UC asked the labor department to investigate in December 2015, after uncovering the problem during the switch to its troubled new payroll system. Incompatible timekeeping methods across its 10 campuses, the university said, led to regular failures in calculating overtime pay for hourly workers.
The agreement, reached in May, covers operations from 2014 through 2016. More than 13,700 current and former employees who were underpaid by at least $20 will receive a total of about $746,000 in back wages and $616,000 in damages, an average of just under $100 per person. The repayments will begin next month.
“UC is moving toward fully implementing UCPath, a single payroll system for all UC employees, which deploys software that calculates pay in accordance with federal standards and minimizes the risk of these issues occurring in the future,” the university wrote in an FAQ for employees. “UCPath will replace the current payroll system in which the miscalculations occurred.”

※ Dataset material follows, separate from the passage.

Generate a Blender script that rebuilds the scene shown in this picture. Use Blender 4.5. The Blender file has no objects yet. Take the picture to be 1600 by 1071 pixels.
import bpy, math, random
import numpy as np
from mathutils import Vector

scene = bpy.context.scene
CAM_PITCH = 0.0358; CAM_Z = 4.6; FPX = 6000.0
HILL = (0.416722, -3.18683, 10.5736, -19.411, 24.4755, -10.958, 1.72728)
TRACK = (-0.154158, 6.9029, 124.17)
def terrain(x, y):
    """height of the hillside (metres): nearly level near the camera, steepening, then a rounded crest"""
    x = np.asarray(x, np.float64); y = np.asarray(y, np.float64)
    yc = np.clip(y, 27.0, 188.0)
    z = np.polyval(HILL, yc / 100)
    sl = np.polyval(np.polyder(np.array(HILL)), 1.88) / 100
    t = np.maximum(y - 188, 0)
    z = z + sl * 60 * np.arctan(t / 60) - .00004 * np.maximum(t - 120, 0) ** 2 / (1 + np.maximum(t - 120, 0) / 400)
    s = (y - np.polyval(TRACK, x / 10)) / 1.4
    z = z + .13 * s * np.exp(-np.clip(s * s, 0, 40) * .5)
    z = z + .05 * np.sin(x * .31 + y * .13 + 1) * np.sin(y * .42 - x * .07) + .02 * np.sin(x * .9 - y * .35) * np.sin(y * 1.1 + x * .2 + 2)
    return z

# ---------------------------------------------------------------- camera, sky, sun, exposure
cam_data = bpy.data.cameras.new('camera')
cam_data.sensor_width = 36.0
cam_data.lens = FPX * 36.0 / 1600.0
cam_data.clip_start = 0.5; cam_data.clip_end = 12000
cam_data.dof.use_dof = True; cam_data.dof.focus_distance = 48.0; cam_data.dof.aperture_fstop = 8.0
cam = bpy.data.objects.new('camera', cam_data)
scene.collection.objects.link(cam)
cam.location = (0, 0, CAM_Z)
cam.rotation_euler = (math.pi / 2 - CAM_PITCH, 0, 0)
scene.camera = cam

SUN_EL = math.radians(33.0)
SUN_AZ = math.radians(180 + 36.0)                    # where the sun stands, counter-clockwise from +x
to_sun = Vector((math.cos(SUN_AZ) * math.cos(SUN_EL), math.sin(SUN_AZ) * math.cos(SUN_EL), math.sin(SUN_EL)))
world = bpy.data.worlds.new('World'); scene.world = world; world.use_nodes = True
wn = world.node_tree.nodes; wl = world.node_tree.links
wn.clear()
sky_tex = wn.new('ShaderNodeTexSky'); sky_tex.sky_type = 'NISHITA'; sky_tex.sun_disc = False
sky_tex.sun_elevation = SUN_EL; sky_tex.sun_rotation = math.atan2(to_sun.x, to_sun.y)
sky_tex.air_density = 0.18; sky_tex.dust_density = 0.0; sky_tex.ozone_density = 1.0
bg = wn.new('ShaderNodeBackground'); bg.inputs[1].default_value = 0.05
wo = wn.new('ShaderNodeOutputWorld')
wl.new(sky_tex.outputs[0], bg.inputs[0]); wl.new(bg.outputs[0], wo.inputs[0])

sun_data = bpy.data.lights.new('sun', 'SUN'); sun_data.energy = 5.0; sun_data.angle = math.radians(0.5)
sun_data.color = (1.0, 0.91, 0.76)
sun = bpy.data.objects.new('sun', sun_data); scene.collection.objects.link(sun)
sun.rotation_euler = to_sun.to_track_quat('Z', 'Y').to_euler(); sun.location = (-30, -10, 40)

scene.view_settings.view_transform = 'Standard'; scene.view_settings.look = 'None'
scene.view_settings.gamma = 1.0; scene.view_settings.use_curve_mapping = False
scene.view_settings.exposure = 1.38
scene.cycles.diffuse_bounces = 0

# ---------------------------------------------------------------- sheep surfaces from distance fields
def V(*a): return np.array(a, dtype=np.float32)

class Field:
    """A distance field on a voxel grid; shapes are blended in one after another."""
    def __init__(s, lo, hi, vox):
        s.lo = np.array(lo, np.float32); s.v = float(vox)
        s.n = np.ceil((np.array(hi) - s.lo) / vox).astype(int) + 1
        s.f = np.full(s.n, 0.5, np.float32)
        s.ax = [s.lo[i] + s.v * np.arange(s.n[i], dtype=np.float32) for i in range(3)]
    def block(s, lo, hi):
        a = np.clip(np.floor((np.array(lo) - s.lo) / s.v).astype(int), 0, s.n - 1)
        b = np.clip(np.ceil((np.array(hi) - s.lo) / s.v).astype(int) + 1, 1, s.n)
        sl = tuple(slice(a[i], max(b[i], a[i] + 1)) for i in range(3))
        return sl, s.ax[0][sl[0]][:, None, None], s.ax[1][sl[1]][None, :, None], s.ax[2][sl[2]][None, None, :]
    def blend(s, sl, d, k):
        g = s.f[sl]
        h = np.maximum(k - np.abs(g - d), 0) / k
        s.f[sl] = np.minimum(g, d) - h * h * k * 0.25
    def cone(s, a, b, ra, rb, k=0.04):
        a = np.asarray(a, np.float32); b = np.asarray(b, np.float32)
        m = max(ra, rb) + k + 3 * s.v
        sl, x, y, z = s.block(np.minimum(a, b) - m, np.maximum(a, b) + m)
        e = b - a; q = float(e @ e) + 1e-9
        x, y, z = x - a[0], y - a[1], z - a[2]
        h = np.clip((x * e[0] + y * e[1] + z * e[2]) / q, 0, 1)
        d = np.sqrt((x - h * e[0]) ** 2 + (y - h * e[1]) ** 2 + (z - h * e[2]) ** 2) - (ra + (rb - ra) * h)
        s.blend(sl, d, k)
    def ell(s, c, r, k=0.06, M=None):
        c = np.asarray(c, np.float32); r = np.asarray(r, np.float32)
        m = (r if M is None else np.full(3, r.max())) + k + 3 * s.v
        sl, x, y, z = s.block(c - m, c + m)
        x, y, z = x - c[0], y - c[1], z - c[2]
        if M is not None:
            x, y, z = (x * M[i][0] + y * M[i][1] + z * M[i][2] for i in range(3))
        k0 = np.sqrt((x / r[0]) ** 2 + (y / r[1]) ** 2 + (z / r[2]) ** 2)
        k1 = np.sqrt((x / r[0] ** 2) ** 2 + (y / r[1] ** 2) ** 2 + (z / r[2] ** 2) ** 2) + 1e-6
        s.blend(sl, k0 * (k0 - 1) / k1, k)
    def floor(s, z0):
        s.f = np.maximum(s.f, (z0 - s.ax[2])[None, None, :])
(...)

Under the terms of the agreement, UC will make a tiny adjustment to its overtime rate until it finishes the payroll transition. It will also not seek to claw back any money from an unspecified number of workers who were slightly overpaid during the same period. The university said it did not quantify the total amount that was overpaid, but it did account for the overpayments when calculating how much individual employees were owed.
UC’s largest employee union, AFSCME Local 3299, which represents about 24,000 custodians, cooks, technicians and other laborers, praised the settlement for making workers “whole.” But it criticized the university for leaving out of the deal nearly $100,000 in back wages for employees who were owed less than $20.
“Working people living check to check have been waiting nearly three years for UC to pay back these stolen overtime wages,” Kathryn Lybarger, the union’s president, said in a statement. “The University has deep pockets when it comes to bloated executive bureaucracy, but suddenly has tight pockets when it comes to paying front-line workers the wages they’ve earned.”